Roger himself was like a character out of the books he loved. In Oxford he met the Spanish professor Javier Marías, and told him about Arthur Machen, and the story of the poet John Gawsworth and the literary kingdom of Redonda in the Caribbean. Javier wrote about this in his bestselling novel All Souls, and later made Roger the Duke of Bridaespuela in his royal court of Redonda. It is welcome and appropriate that Javier Marías has kindly provided a foreword to this volume, with his recollections of that encounter. Roger wrote a BBC Radio 4 script for a programme on Redonda, and went on to do other scripts for Radio 4 with nostalgic themes.
Stephen Garner of Radio 4 offered this tribute to him:
Roger’s enthusiasm and passion for comic books, fictional heroes and great literary characters led to a friendship and partnership crafting three celebrated Radio 4 documentaries. Working with Roger was a very enjoyable experience. His delightful scripts, ideas and interviews for programmes on Eagle Comics, Classics Illustrated and Scream Queens, all brought beautifully to life by presenter’s Tim Rice, Bill Paterson and Reece Shearsmith, make these projects some of the finest I have produced for the network.
Roger was a very private man: though I was among his closest friends in those Machenstruck days, I never learnt very much about him,
except his bookish enthusiasms. His independence of mind and determined character meant he was a hard man to help, and he sometimes cultivated disagreements about literary and other matters. However, he was also a great raconteur, and (what is rarer) a good listener, and much liked and respected by many people, including those with whom he disagreed. Lesser known was that he also gave quiet practical help and good company to a number of older friends in their twilight years.
Roger was devoted to literature and, as with Machen and Gissing, it seldom rewarded him materially: but in its service he gained rarer things; the joys of scholarship, shared discoveries, and the stubborn integrity of a proud spirit.

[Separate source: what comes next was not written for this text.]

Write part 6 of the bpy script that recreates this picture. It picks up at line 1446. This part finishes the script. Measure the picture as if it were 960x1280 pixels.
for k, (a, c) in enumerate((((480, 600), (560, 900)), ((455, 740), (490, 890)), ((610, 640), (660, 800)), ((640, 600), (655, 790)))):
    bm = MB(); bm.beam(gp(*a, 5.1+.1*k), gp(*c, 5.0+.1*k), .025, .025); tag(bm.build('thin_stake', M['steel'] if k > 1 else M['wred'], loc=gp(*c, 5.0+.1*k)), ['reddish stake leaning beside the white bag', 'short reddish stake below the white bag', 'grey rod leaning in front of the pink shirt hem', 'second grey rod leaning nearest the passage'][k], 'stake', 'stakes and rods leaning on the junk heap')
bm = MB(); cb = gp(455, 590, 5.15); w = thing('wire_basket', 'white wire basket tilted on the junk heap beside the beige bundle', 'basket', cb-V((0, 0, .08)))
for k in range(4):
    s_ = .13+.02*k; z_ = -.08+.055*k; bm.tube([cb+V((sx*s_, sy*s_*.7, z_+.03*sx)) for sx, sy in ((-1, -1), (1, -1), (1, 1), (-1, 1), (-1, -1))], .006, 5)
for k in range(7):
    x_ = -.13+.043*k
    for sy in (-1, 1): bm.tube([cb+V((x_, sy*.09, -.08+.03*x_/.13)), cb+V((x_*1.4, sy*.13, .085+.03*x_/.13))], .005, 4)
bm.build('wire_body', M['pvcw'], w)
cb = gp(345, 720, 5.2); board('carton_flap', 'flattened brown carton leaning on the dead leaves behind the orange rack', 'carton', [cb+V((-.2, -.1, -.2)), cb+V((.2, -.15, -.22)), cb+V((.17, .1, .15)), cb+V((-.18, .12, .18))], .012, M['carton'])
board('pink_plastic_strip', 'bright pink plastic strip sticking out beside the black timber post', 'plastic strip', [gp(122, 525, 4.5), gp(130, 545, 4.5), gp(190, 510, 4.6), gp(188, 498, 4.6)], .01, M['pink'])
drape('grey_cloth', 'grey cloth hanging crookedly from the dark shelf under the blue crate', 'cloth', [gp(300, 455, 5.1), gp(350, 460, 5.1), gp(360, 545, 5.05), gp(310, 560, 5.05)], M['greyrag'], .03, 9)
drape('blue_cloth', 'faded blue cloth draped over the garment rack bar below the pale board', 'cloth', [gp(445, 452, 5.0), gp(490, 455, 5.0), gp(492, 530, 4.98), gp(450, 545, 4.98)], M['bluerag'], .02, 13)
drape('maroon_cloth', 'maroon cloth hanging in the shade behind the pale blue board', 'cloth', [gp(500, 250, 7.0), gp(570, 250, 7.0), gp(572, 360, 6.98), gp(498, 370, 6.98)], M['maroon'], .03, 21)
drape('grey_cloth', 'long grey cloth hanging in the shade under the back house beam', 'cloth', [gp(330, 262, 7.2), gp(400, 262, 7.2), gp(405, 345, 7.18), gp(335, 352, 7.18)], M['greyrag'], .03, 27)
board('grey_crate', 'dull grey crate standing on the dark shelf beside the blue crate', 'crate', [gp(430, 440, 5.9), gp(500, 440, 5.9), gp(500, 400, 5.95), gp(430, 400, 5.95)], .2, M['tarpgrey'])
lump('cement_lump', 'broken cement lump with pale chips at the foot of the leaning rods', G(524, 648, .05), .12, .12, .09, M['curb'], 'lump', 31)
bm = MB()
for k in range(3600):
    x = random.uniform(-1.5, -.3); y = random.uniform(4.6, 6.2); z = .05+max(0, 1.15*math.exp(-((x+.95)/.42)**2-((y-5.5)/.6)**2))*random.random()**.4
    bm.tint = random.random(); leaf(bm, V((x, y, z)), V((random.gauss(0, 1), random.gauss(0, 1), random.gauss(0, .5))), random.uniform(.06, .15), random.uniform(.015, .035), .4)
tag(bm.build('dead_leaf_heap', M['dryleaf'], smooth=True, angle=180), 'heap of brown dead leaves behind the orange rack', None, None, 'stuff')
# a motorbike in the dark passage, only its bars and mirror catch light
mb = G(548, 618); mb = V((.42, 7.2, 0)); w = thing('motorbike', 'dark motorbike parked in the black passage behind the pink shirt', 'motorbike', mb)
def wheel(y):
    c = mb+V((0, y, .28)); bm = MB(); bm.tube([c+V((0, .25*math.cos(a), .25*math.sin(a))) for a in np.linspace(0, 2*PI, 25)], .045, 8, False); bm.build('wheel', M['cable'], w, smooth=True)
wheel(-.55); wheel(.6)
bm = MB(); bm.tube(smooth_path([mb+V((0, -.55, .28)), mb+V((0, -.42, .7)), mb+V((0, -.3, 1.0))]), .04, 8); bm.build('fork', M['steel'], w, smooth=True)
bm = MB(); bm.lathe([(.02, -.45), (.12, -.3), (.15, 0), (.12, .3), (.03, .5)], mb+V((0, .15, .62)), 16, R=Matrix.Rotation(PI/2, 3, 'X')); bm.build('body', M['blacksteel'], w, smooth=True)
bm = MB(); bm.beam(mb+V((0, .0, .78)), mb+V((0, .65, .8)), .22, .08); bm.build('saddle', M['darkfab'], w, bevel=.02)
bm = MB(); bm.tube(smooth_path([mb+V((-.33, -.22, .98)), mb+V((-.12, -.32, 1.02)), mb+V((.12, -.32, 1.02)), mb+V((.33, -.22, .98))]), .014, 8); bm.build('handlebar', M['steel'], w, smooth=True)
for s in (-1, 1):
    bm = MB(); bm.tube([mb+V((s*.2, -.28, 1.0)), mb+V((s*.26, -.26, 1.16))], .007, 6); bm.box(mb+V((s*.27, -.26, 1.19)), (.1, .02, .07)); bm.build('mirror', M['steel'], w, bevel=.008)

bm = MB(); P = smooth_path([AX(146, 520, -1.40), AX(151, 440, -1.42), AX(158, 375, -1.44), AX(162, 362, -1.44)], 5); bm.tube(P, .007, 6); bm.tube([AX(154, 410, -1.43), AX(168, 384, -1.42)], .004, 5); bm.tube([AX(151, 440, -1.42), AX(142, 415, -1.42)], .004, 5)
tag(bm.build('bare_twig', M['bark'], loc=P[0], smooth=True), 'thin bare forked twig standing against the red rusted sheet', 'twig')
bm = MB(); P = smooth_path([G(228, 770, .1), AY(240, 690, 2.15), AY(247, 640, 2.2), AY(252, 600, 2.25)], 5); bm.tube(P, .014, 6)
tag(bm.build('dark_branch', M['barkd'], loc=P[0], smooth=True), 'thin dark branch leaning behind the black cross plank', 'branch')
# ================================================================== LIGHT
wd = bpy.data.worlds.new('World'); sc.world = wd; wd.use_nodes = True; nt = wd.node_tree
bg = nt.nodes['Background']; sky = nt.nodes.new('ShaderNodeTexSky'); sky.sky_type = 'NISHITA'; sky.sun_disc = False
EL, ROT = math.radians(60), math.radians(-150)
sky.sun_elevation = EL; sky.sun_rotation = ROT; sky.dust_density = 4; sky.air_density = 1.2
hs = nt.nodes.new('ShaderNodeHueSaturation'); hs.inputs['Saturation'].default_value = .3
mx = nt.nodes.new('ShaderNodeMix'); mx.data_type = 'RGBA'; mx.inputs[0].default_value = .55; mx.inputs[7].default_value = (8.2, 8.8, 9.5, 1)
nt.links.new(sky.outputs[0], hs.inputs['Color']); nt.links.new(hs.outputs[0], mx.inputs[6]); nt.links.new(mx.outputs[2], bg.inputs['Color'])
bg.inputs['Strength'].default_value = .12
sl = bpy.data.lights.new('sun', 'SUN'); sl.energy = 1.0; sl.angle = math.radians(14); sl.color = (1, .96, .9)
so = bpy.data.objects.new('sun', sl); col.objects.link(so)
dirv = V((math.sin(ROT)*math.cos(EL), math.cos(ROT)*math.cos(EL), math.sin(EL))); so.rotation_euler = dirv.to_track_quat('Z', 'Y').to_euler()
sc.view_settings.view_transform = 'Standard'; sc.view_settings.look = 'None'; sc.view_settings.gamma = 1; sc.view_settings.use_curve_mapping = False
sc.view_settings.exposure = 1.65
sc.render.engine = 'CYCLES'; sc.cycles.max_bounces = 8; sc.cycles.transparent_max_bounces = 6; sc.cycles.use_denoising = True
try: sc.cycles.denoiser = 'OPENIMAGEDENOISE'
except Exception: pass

R.B. Russell, Mark Valentine and Roger Dobson, The Old Deep Lane, Llanddewi, Gwent, 1990.
THE MYSTERIOUS MONTAGUE SUMMERS
Antiquarian Book Monthly Review, July 1986
In its obituary of Montague Summers in August 1948 The Times, with customary understatement, pronounced him ‘in every way “a character”, and in some sort a throwback to the Middle Ages’. This was accurate enough; but no short account could begin to fathom the riddle of his complex and ambiguous personality, with its echoes of Faust and Jekyll and Hyde. No other twentieth century writer was more an enigma and paradox than the Rev Dr Alphonsus Joseph-Mary Augustus Montague Summers.
A ‘mysterious figure, with his large moon-like face, wearing a black shovel hat and flowing cape’ he was a prolific editor and writer; dubious priest; homosexual; schoolmaster; theatrical luminary; bon vivant; authority on the Restoration stage and Gothic novel; flawed and gullible student of the Black Arts; and —perhaps—repentant Satanist. Summers polarised opinions: Sybil Thorndike thought him charming and witty, ‘a good, kind, generous friend’; yet Dennis Wheatley found him sinister. Being a cleric did not prevent Summers indulging his strong erotic interests. At one time he was a leading member of the British Society for the Study of Sex Psychology, exploring sexual aberrations; at his death watercolours of guardsmen pursuing most unmilitary activities were found among his effects.